Capital Economics

The leading macroeconomic research consultancy

About us

Why Capital Economics?

Compared to other independent providers of macroeconomic research, we have three outstanding qualities:

  • The quality and breadth of our staff. Unlike some economics consultancies, we are not a one or two man band. We employ more than 30 economists and a similar number of support and administrative staff. This means that, for economic research, our staffing is higher than almost all banks or brokerage houses anywhere in the world. Moreover, our key people all have extensive front-line experience of financial markets. Our high staffing levels and wide expertise give us strength in depth, and enable us to provide the full service which clients need.
  • The style and content of our research. It is concise, timely and written in a jargon-free and user-friendly style. We are acutely conscious of the competing pressures on our clients' time. Accordingly, our written research is designed so that clients can, if they so wish, quickly glean the essential message without reading the whole document.
  • The flexibility of our services. Our research is provided in several different subject streams and each stream is available in a series of packages, covering different combinations of publications, presentations and personal contact. This allows clients to select subject areas and packages which exactly suit their needs - and their budgets. Moreover, we are happy to include several people at the same institution on our lists to receive research, all covered by the one subscription. And we are happy to include some people to receive some sorts of research and not others, while other people receive the lot - whatever arrangement best suits the client.

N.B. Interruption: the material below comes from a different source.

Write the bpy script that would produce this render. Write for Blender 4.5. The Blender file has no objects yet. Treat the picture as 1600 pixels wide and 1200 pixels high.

The quality of our staff shows up in our track record. We can point to many recent successful predictions - often as a lone voice.

Throughout the global credit crunch and economic downturn that began in 2008, Capital Economics has been well ahead of other forecasters in anticipating the seriousness of the crisis and its effects on economies and financial markets. In particular, Capital Economics was:

  • One of the first to warn about the over-valuation of house prices in the US, UK and in many other developed countries, and about the wider implications.
  • Among the first forecasters to identify the growing threat to the US economy from a slump in the housing market, in a prescient Focus piece "The coming US recession" published in late 2005.
  • Among the first to predict that official interest rates would fall close to zero in many advanced economies and remain low for a prolonged period.
  • We have consistently warned that the global economy faces a long period of, at best, fragile growth. This has been reflected in our market forecasts, particularly for developed market equities and bonds and for commodity prices. We also correctly anticipated that the US dollar would start to recover by the end of this year.
  • In 2009 we stressed that US official interest rates would remain near-zero for several more years. Early in 2010, we correctly predicted that 10-year US Treasury yields would fall to 3% when most other forecasters expected a surge above 5%. At the start of 2011 we forecast a further decline, when again most expected yields to rise sharply.
  • We were also one of the first to predict that official interest rates in Canada would go back on prolonged hold at just 1.0%.
  • At the start of 2010 we were one of only two forecasters predicting that UK interest rates would still be at 0.5% in late 2011. We correctly forecast that a hung parliament would not be an obstacle to credible fiscal tightening, allowing sterling assets to rally after the election in May 2010. This year, we were the first major forecaster to predict that the Bank of England would implement a second round of quantitative easing.
  • As early as July 2010 we said that it was more likely than not that the euro-zone would break up within five years. Indeed, we have long been warning that fiscal worries would cloud the outlook for the euro-zone and have been well ahead of the pack in predicting the fundamental problems that are now undermining the single currency.
  • We were among the first to predict that emerging Asia would enjoy a V-shaped economic recovery in 2009 and 2010, with Asian currencies among the strongest. Our proprietary measure of Chinese economic activity enabled us to spot very early the pick-up in China's growth during the summer of 2010 at a time when many were still warning of a hard landing. We were also among the first to spot the recent slowdown.
  • We were among the first to warn of the mounting risks in Emerging Europe before the crisis in 2008-09. More recently, we warned at the start of this year that growth would slow sharply over the second half of 2011. In Latin America, we correctly forecast in mid-2009 that Mexican interest rates would stay at record lows until at least 2011 - at the time most were expecting rates to be raised in 2010.
  • We correctly forecast a strong rebound in Japan in 2010 but were also quick to predict that the economy would soon be back in recession, even before the earthquake.
  • We launched our commodities service in early May with a warning that commodity prices had reached levels that were unsustainably high and were likely to fall sharply, including the prices of oil and copper.